Without ERIC, he said, states have no way of knowing when someone moves out of state and does not change their address. ERIC makes a comparison of names between member states.
In Pennsylvania, the Department of Health sends a record to election officials whenever someone dies. Officials investigate to ensure the deceased is the same person as listed in their voter rolls. Counties make a note of it, but by law, they cannot remove that person for two presidential election cycles—that is, seven years. Changing this rule would improve voter roll accuracy, Schmidt said.
Support for ERIC fell along party lines during the hearing.
“I think it is important for public awareness if they’re unable to follow some of these things or never heard of ERIC or don’t understand why states are leaving it, there is a large effort, a momentous effort, with some states leaving ERIC. Because of that, there are concerns that there’s a trend happening nationally, by election integrity experts, of moving away from a nonpartisan election administration.” Democratic Sen. Katie Muth said in the hearing. “I’m reading about the states leaving ERIC, or proposing to. They are all states who currently have a Republican governor. So I just wanted to state that for the record, in terms of the trends we’re seeing, as well as two Republican-controlled states that have proposed legislation that would prevent their states from becoming a member of ERIC, which is both North Carolina and Oklahoma. So as we head into the November election and the 2024 election, I think it’s just important for anyone who ever watches this year that they understand some of the dynamics behind what we’re discussing right now.”
Government Committee Chairman Sen. Cris Dush, a Republican, said he had serious questions he would like to have addressed by ERIC, then he turned to Schmidt.

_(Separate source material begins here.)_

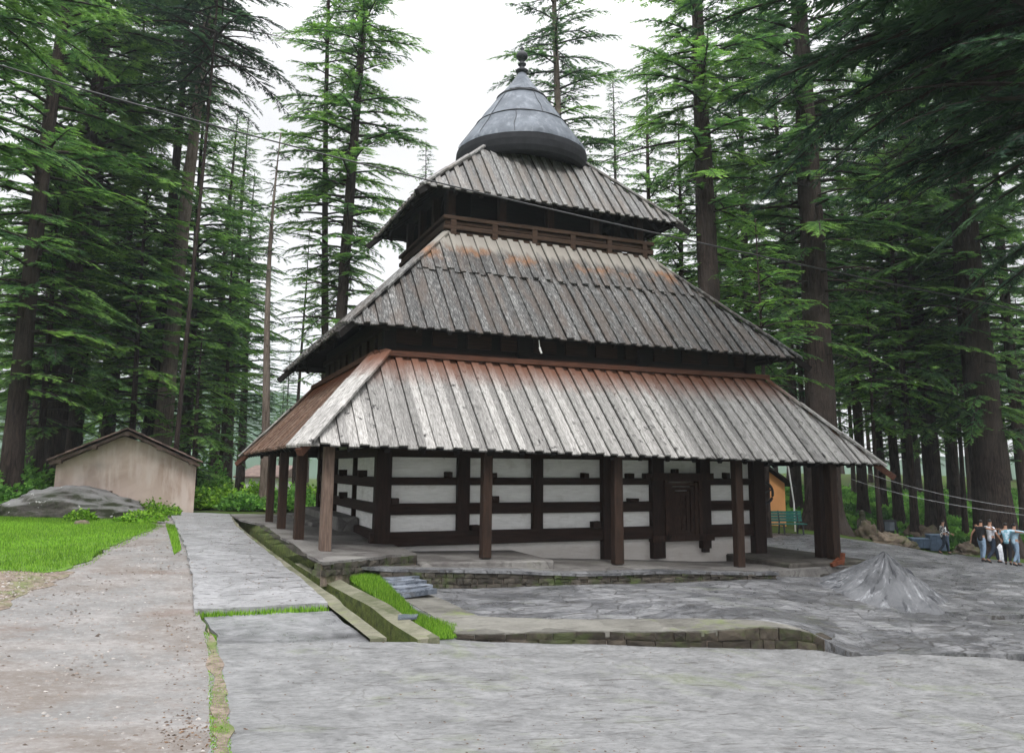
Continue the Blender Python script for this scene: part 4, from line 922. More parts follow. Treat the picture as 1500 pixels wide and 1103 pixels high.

“What assurances can you give the voters, and what commitments can you make to this committee, that either the problems with ERIC will be fixed or that the state will reassume its obligations to maintain voter rolls as it had done in the past and do so without sharing data with third parties while hiding these problems from the voters?”
Schmidt offered his support for ERIC.
“I am deeply committed to election integrity and see ERIC as a tool to improve election integrity,” Schmidt said. “Voter rolls in Pennsylvania are not as accurate as they could be because we do use all the information that we do receive from ERIC. Since 2020, over 130,000 records have been canceled, of voters, as a result of information we only receive from the Eric system. There is no other alternative, certainly at this time, to the ERIC system. Nor is there an ability for each individual state to recreate this system independently of every other.”